## Your goal
All of the data that follows should be retyped exactly, please, except the pictures.

## Recorded data
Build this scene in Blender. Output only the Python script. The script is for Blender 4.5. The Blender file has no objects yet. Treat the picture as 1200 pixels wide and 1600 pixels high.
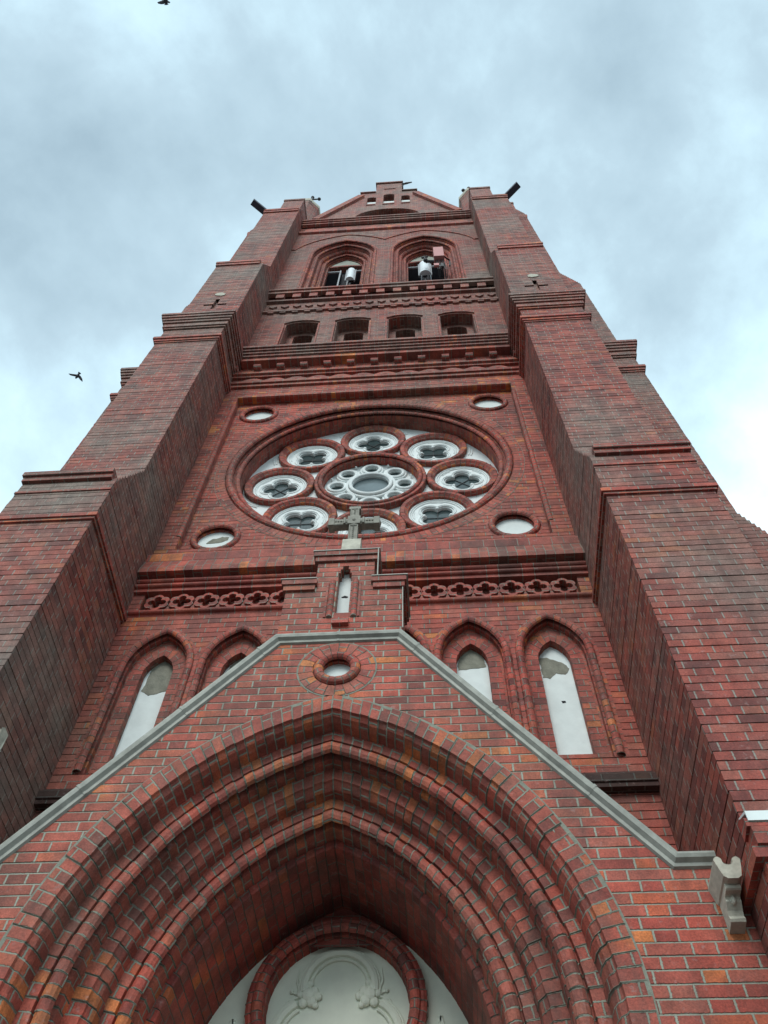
import bpy, bmesh, math, random
from mathutils import Vector, Matrix
from mathutils.geometry import tessellate_polygon
random.seed(7)
PI = math.pi
SC = bpy.context.scene
COL = SC.collection

# ------------------------------------------------------------------ camera
CAM_POS = Vector((0.8646, -6.0, 1.6))
def cam_axes(pitch, yaw, roll):
    f = Vector((0, math.cos(pitch), math.sin(pitch))); u = Vector((0, -math.sin(pitch), math.cos(pitch))); r = Vector((1, 0, 0))
    Rz = Matrix.Rotation(yaw, 3, 'Z'); f = Rz @ f; u = Rz @ u; r = Rz @ r
    return math.cos(roll)*r + math.sin(roll)*u, -math.sin(roll)*r + math.cos(roll)*u, f
CR, CU, CF = cam_axes(1.032, 0.097, 0.037)
cd = bpy.data.cameras.new('camera'); cam = bpy.data.objects.new('camera', cd); COL.objects.link(cam)
cam.matrix_world = Matrix.Translation(CAM_POS) @ Matrix((CR, CU, -CF)).transposed().to_4x4()
cd.sensor_fit = 'VERTICAL'; cd.sensor_height = 24; cd.sensor_width = 18; cd.lens = 24*1321/1600
cd.clip_start = 0.05; cd.clip_end = 3000
SC.camera = cam

# ------------------------------------------------------------------ world and sun (overcast)
w = bpy.data.worlds.new('World'); SC.world = w; w.use_nodes = True
nt = w.node_tree; N = nt.nodes; L = nt.links
for n in list(N): N.remove(n)
def nd(tree, t, **k):
    n = tree.nodes.new(t)
    for a, b in k.items(): setattr(n, a, b)
    return n
SUN_EL, SUN_AZ = 40, 190     # azimuth from +Y clockwise
out = nd(nt, 'ShaderNodeOutputWorld')
bg1 = nd(nt, 'ShaderNodeBackground'); bg2 = nd(nt, 'ShaderNodeBackground')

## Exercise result
Build this scene in Blender. Output only the Python script. The script is for Blender 4.5. The Blender file has no objects yet. Treat the picture as 1200 pixels wide and 1600 pixels high.
import bpy, bmesh, math, random
from mathutils import Vector, Matrix
from mathutils.geometry import tessellate_polygon
random.seed(7)
PI = math.pi
SC = bpy.context.scene
COL = SC.collection

# ------------------------------------------------------------------ camera
CAM_POS = Vector((0.8646, -6.0, 1.6))
def cam_axes(pitch, yaw, roll):
    f = Vector((0, math.cos(pitch), math.sin(pitch))); u = Vector((0, -math.sin(pitch), math.cos(pitch))); r = Vector((1, 0, 0))
    Rz = Matrix.Rotation(yaw, 3, 'Z'); f = Rz @ f; u = Rz @ u; r = Rz @ r
    return math.cos(roll)*r + math.sin(roll)*u, -math.sin(roll)*r + math.cos(roll)*u, f
CR, CU, CF = cam_axes(1.032, 0.097, 0.037)
cd = bpy.data.cameras.new('camera'); cam = bpy.data.objects.new('camera', cd); COL.objects.link(cam)
cam.matrix_world = Matrix.Translation(CAM_POS) @ Matrix((CR, CU, -CF)).transposed().to_4x4()
cd.sensor_fit = 'VERTICAL'; cd.sensor_height = 24; cd.sensor_width = 18; cd.lens = 24*1321/1600
cd.clip_start = 0.05; cd.clip_end = 3000
SC.camera = cam

# ------------------------------------------------------------------ world and sun (overcast)
w = bpy.data.worlds.new('World'); SC.world = w; w.use_nodes = True
nt = w.node_tree; N = nt.nodes; L = nt.links
for n in list(N): N.remove(n)
def nd(tree, t, **k):
    n = tree.nodes.new(t)
    for a, b in k.items(): setattr(n, a, b)
    return n
SUN_EL, SUN_AZ = 40, 190     # azimuth from +Y clockwise
out = nd(nt, 'ShaderNodeOutputWorld')
bg1 = nd(nt, 'ShaderNodeBackground'); bg2 = nd(nt, 'ShaderNodeBackground')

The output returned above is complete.